2.3.1. De Afdeling stelt voorop dat thans in geschil is of verweerder bevoegd is handhavend op te treden wegens overtreding van het bepaalde in artikel 8.1, eerste lid, van de Wet milieubeheer. De gronden ten aanzien van de wijze waarop verweerder de melding van 9 januari 2006 heeft beoordeeld, hebben daar geen betrekking op en kunnen om die reden niet slagen.
2.3.2. Voor de vraag of het Besluit op een inrichting van toepassing is, is - zoals de Afdeling eerder heeft geoordeeld in de uitspraak van 24 maart 2004, in zaak no.
200305127/1- de feitelijke situatie bepalend. De door appellant genoemde activiteiten die mogelijk in de toekomst zullen plaatsvinden en al dan niet een vergunningplicht voor de inrichting met zich brengen, kunnen dan ook niet tot het oordeel leiden dat het Besluit thans niet van toepassing is.
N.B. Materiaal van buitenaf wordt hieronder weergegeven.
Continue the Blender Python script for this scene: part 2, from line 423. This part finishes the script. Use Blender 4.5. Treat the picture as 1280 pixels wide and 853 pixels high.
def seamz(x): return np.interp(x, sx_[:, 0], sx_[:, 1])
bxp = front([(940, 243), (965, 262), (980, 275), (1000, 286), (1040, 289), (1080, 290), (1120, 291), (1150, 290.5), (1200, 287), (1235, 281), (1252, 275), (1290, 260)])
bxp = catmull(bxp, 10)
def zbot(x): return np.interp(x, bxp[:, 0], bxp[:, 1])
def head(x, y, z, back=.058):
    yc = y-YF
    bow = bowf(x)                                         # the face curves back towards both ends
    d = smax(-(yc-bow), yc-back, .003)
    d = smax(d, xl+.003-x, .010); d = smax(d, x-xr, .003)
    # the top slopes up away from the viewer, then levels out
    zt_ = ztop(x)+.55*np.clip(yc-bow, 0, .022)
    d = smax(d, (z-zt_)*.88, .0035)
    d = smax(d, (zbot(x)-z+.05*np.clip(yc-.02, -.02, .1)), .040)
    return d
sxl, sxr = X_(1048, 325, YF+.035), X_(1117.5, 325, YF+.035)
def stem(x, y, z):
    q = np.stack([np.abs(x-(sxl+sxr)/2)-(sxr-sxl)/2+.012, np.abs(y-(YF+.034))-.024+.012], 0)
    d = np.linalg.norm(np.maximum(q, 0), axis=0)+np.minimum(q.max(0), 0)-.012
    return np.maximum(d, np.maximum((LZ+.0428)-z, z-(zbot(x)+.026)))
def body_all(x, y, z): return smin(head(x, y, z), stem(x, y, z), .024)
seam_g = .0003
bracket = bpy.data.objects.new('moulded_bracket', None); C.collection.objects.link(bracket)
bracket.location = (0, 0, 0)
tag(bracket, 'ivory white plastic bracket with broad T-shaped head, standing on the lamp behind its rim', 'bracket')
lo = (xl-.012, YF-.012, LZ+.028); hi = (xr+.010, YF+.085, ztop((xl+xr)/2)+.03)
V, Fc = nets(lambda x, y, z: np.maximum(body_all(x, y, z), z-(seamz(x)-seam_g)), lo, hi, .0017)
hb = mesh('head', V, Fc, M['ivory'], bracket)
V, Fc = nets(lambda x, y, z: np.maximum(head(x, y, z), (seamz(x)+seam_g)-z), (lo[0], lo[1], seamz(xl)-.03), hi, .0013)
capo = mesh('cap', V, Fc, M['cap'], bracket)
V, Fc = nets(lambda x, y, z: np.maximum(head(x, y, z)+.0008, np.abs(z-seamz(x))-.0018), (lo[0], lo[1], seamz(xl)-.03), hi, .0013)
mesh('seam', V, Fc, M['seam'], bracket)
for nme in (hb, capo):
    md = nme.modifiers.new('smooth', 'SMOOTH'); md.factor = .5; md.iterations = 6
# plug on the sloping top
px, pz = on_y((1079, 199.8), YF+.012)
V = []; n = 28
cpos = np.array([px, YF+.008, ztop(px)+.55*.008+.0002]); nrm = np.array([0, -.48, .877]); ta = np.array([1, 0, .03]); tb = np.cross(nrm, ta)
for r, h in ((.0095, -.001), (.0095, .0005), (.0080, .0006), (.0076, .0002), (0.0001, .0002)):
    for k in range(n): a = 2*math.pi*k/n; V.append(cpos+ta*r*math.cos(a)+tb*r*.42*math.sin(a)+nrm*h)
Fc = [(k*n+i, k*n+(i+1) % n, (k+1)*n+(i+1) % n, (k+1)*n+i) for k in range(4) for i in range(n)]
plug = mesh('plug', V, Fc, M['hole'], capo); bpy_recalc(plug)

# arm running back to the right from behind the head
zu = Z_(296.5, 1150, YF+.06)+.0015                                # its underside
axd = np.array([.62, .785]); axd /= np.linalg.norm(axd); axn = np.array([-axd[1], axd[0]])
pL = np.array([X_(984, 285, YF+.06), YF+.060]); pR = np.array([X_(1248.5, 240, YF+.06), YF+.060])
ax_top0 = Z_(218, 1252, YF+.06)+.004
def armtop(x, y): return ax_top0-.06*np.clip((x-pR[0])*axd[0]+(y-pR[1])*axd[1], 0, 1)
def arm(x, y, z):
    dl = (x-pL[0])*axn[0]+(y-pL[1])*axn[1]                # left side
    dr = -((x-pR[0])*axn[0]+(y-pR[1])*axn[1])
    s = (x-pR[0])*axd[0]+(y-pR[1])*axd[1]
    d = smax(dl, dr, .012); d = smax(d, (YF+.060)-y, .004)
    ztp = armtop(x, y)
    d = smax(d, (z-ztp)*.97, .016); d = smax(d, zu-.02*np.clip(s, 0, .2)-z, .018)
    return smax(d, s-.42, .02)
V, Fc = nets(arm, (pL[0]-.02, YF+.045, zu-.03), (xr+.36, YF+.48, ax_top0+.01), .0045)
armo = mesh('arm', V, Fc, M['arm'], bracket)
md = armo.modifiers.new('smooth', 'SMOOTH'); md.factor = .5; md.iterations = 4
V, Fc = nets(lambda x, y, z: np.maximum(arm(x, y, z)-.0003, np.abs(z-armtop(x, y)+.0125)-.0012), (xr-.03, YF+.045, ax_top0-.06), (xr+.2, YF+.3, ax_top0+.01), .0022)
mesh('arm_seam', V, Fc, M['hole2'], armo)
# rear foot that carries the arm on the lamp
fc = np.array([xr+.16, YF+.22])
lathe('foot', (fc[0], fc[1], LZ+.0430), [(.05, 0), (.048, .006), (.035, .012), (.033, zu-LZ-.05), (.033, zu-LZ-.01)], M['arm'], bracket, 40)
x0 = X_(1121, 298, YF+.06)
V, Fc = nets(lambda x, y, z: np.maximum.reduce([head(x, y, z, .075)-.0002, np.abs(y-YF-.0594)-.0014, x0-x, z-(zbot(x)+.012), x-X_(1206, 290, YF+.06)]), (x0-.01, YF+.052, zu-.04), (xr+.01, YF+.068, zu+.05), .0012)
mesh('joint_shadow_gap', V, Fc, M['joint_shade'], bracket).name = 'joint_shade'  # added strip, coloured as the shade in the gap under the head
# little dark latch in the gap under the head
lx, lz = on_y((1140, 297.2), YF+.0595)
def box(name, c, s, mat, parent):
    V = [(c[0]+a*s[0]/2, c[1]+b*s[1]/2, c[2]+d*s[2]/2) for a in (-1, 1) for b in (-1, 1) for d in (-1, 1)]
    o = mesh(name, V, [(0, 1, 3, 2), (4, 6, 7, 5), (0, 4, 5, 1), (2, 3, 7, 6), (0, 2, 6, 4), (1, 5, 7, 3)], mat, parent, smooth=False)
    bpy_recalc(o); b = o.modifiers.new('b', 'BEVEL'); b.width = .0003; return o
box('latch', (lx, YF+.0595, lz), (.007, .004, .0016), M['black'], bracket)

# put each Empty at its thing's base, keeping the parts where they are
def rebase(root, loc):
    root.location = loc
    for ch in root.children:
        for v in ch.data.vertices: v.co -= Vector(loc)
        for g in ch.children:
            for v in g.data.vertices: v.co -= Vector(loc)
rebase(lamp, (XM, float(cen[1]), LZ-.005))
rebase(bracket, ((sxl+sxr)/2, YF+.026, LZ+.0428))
Daargelaten dat niet in geschil is dat de activiteiten als genoemd op het meldingsformulier van 9 januari 2006 zijn te scharen onder het Besluit, stelt de Afdeling op basis van de stukken en het verhandelde ter zitting vast dat op de door appellant in zijn verzoek genoemde locatie deze activiteiten nog niet plaatsvinden. Voorts is niet gebleken dat daar andere - al dan niet vergunningplichtige - activiteiten plaatsvinden. De Afdeling ziet dan ook geen grond voor het oordeel dat feitelijk sprake is van een inrichting waarvoor ingevolge artikel 8.1 van de Wet milieubeheer een vergunning is vereist. Verweerder heeft zich dan ook terecht onbevoegd geacht terzake handhavend op te treden. De beroepsgrond slaagt niet.
2.4. Het beroep is ongegrond.
2.5. Voor een proceskostenveroordeling bestaat geen aanleiding.
De Afdeling bestuursrechtspraak van de Raad van State
Recht doende in naam der Koningin:
verklaart het beroep ongegrond.
Aldus vastgesteld door mr. K. Brink, Lid van de enkelvoudige kamer, in tegenwoordigheid van mr. P.J. Blok, ambtenaar van Staat.